_INFORMATION SUPPLIED_
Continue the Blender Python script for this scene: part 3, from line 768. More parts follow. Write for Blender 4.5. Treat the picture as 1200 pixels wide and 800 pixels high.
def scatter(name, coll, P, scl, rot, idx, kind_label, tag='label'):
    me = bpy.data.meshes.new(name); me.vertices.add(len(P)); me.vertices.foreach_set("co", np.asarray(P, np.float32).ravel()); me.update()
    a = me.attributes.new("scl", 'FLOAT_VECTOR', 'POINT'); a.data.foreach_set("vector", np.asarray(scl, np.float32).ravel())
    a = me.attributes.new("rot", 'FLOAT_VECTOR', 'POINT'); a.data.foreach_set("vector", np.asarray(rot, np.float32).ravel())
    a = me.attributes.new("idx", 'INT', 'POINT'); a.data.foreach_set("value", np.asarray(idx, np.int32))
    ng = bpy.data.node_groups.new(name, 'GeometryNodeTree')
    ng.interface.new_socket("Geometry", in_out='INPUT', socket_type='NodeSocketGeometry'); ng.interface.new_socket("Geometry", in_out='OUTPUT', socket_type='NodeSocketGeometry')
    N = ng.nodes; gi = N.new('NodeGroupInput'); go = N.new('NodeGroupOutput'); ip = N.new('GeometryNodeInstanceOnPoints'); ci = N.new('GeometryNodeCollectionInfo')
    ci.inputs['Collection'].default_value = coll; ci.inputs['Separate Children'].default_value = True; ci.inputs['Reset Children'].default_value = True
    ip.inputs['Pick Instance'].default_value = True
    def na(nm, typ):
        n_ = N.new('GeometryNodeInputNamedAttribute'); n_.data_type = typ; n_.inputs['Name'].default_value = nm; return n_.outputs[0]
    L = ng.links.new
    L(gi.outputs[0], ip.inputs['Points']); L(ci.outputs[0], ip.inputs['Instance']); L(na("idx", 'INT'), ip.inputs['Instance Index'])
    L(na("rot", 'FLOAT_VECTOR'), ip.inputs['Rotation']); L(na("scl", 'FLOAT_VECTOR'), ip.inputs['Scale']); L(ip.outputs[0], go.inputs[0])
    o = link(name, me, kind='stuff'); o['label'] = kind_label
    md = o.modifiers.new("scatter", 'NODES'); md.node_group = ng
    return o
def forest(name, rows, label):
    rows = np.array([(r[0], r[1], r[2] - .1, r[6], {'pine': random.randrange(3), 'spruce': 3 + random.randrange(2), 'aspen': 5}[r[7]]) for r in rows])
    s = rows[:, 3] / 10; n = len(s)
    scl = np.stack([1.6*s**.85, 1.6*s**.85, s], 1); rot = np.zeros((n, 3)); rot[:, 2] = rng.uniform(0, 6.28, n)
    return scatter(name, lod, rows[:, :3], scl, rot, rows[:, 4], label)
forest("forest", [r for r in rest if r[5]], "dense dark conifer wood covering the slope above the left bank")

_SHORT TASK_
Retype the material in full, character for character.

_WRITTEN ANSWER_
Continue the Blender Python script for this scene: part 3, from line 768. More parts follow. Write for Blender 4.5. Treat the picture as 1200 pixels wide and 800 pixels high.
def scatter(name, coll, P, scl, rot, idx, kind_label, tag='label'):
    me = bpy.data.meshes.new(name); me.vertices.add(len(P)); me.vertices.foreach_set("co", np.asarray(P, np.float32).ravel()); me.update()
    a = me.attributes.new("scl", 'FLOAT_VECTOR', 'POINT'); a.data.foreach_set("vector", np.asarray(scl, np.float32).ravel())
    a = me.attributes.new("rot", 'FLOAT_VECTOR', 'POINT'); a.data.foreach_set("vector", np.asarray(rot, np.float32).ravel())
    a = me.attributes.new("idx", 'INT', 'POINT'); a.data.foreach_set("value", np.asarray(idx, np.int32))
    ng = bpy.data.node_groups.new(name, 'GeometryNodeTree')
    ng.interface.new_socket("Geometry", in_out='INPUT', socket_type='NodeSocketGeometry'); ng.interface.new_socket("Geometry", in_out='OUTPUT', socket_type='NodeSocketGeometry')
    N = ng.nodes; gi = N.new('NodeGroupInput'); go = N.new('NodeGroupOutput'); ip = N.new('GeometryNodeInstanceOnPoints'); ci = N.new('GeometryNodeCollectionInfo')
    ci.inputs['Collection'].default_value = coll; ci.inputs['Separate Children'].default_value = True; ci.inputs['Reset Children'].default_value = True
    ip.inputs['Pick Instance'].default_value = True
    def na(nm, typ):
        n_ = N.new('GeometryNodeInputNamedAttribute'); n_.data_type = typ; n_.inputs['Name'].default_value = nm; return n_.outputs[0]
    L = ng.links.new
    L(gi.outputs[0], ip.inputs['Points']); L(ci.outputs[0], ip.inputs['Instance']); L(na("idx", 'INT'), ip.inputs['Instance Index'])
    L(na("rot", 'FLOAT_VECTOR'), ip.inputs['Rotation']); L(na("scl", 'FLOAT_VECTOR'), ip.inputs['Scale']); L(ip.outputs[0], go.inputs[0])
    o = link(name, me, kind='stuff'); o['label'] = kind_label
    md = o.modifiers.new("scatter", 'NODES'); md.node_group = ng
    return o
def forest(name, rows, label):
    rows = np.array([(r[0], r[1], r[2] - .1, r[6], {'pine': random.randrange(3), 'spruce': 3 + random.randrange(2), 'aspen': 5}[r[7]]) for r in rows])
    s = rows[:, 3] / 10; n = len(s)
    scl = np.stack([1.6*s**.85, 1.6*s**.85, s], 1); rot = np.zeros((n, 3)); rot[:, 2] = rng.uniform(0, 6.28, n)
    return scatter(name, lod, rows[:, :3], scl, rot, rows[:, 4], label)
forest("forest", [r for r in rest if r[5]], "dense dark conifer wood covering the slope above the left bank")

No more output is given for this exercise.